Written request ▸ Copy exactly the lines from the start of the data below through the one that carries "return v, f, at, ef", and only those.

Data ▸
====================
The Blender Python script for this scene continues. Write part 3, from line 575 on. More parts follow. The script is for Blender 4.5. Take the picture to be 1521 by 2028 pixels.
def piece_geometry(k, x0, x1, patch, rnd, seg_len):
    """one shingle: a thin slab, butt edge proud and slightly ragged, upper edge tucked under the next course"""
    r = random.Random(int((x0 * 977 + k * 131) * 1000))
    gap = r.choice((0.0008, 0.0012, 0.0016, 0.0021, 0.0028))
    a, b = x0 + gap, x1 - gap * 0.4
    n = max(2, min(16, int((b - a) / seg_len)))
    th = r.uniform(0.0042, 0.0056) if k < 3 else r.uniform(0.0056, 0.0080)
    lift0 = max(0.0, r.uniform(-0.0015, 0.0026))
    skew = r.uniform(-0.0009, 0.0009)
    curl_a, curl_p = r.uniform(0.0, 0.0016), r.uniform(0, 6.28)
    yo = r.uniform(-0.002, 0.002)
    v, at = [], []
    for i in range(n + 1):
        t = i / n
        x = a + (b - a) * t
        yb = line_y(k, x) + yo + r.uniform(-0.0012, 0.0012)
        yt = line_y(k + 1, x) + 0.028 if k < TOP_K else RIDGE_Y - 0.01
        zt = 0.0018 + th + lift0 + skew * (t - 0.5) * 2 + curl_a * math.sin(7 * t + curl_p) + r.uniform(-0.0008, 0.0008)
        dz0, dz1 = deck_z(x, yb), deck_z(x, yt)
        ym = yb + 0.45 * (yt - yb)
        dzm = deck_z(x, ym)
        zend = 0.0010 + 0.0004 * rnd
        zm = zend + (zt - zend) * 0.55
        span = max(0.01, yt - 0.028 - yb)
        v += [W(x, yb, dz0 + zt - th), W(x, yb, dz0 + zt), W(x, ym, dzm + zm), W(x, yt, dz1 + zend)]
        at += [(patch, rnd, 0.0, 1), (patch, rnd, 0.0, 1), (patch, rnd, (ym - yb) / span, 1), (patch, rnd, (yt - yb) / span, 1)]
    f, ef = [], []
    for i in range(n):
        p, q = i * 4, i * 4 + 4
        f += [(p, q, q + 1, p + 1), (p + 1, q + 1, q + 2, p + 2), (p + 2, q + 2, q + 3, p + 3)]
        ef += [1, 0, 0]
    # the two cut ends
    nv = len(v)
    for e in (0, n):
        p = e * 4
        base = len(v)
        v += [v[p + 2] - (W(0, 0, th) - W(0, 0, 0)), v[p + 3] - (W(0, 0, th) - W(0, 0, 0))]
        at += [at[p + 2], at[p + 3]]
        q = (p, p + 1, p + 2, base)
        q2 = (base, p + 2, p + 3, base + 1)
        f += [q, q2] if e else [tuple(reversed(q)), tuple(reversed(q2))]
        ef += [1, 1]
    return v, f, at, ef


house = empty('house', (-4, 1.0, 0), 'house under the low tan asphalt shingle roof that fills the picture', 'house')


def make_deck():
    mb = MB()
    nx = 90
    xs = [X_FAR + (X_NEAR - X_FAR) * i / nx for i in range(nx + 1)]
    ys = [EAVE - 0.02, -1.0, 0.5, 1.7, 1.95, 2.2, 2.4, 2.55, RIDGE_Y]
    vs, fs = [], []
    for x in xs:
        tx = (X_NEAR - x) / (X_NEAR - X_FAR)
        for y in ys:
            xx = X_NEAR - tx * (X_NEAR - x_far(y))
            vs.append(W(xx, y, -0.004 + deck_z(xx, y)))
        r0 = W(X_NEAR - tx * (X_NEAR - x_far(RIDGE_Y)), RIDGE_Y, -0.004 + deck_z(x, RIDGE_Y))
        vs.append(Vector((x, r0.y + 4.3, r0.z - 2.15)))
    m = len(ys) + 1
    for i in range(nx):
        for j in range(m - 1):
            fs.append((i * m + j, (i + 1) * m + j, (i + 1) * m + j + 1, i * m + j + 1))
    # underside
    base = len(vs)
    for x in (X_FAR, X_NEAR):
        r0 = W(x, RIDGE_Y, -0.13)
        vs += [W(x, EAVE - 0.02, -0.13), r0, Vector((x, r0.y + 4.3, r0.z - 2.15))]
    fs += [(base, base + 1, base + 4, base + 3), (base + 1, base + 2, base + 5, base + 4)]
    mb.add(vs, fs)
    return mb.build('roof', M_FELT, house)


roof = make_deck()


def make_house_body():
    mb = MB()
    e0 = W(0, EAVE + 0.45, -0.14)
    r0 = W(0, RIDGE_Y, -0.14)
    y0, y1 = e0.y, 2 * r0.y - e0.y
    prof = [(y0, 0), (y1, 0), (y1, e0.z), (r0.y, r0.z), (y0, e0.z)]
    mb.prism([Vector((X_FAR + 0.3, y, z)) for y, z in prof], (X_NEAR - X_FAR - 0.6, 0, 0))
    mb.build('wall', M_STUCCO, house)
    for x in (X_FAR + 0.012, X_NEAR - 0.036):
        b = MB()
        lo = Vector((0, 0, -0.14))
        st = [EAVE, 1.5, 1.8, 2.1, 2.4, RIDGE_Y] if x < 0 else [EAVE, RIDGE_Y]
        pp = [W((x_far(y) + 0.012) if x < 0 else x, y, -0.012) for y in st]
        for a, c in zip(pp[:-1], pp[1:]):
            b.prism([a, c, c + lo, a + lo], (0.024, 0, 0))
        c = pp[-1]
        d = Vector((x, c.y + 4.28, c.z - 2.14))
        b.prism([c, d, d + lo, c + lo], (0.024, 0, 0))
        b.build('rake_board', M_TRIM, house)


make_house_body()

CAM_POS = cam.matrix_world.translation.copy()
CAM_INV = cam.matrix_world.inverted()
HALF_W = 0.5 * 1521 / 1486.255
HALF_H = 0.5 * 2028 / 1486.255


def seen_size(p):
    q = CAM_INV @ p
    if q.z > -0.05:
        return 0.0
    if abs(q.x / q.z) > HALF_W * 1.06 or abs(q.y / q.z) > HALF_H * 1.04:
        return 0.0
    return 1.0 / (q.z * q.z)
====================
In response ▸
The Blender Python script for this scene continues. Write part 3, from line 575 on. More parts follow. The script is for Blender 4.5. Take the picture to be 1521 by 2028 pixels.
def piece_geometry(k, x0, x1, patch, rnd, seg_len):
    """one shingle: a thin slab, butt edge proud and slightly ragged, upper edge tucked under the next course"""
    r = random.Random(int((x0 * 977 + k * 131) * 1000))
    gap = r.choice((0.0008, 0.0012, 0.0016, 0.0021, 0.0028))
    a, b = x0 + gap, x1 - gap * 0.4
    n = max(2, min(16, int((b - a) / seg_len)))
    th = r.uniform(0.0042, 0.0056) if k < 3 else r.uniform(0.0056, 0.0080)
    lift0 = max(0.0, r.uniform(-0.0015, 0.0026))
    skew = r.uniform(-0.0009, 0.0009)
    curl_a, curl_p = r.uniform(0.0, 0.0016), r.uniform(0, 6.28)
    yo = r.uniform(-0.002, 0.002)
    v, at = [], []
    for i in range(n + 1):
        t = i / n
        x = a + (b - a) * t
        yb = line_y(k, x) + yo + r.uniform(-0.0012, 0.0012)
        yt = line_y(k + 1, x) + 0.028 if k < TOP_K else RIDGE_Y - 0.01
        zt = 0.0018 + th + lift0 + skew * (t - 0.5) * 2 + curl_a * math.sin(7 * t + curl_p) + r.uniform(-0.0008, 0.0008)
        dz0, dz1 = deck_z(x, yb), deck_z(x, yt)
        ym = yb + 0.45 * (yt - yb)
        dzm = deck_z(x, ym)
        zend = 0.0010 + 0.0004 * rnd
        zm = zend + (zt - zend) * 0.55
        span = max(0.01, yt - 0.028 - yb)
        v += [W(x, yb, dz0 + zt - th), W(x, yb, dz0 + zt), W(x, ym, dzm + zm), W(x, yt, dz1 + zend)]
        at += [(patch, rnd, 0.0, 1), (patch, rnd, 0.0, 1), (patch, rnd, (ym - yb) / span, 1), (patch, rnd, (yt - yb) / span, 1)]
    f, ef = [], []
    for i in range(n):
        p, q = i * 4, i * 4 + 4
        f += [(p, q, q + 1, p + 1), (p + 1, q + 1, q + 2, p + 2), (p + 2, q + 2, q + 3, p + 3)]
        ef += [1, 0, 0]
    # the two cut ends
    nv = len(v)
    for e in (0, n):
        p = e * 4
        base = len(v)
        v += [v[p + 2] - (W(0, 0, th) - W(0, 0, 0)), v[p + 3] - (W(0, 0, th) - W(0, 0, 0))]
        at += [at[p + 2], at[p + 3]]
        q = (p, p + 1, p + 2, base)
        q2 = (base, p + 2, p + 3, base + 1)
        f += [q, q2] if e else [tuple(reversed(q)), tuple(reversed(q2))]
        ef += [1, 1]
    return v, f, at, ef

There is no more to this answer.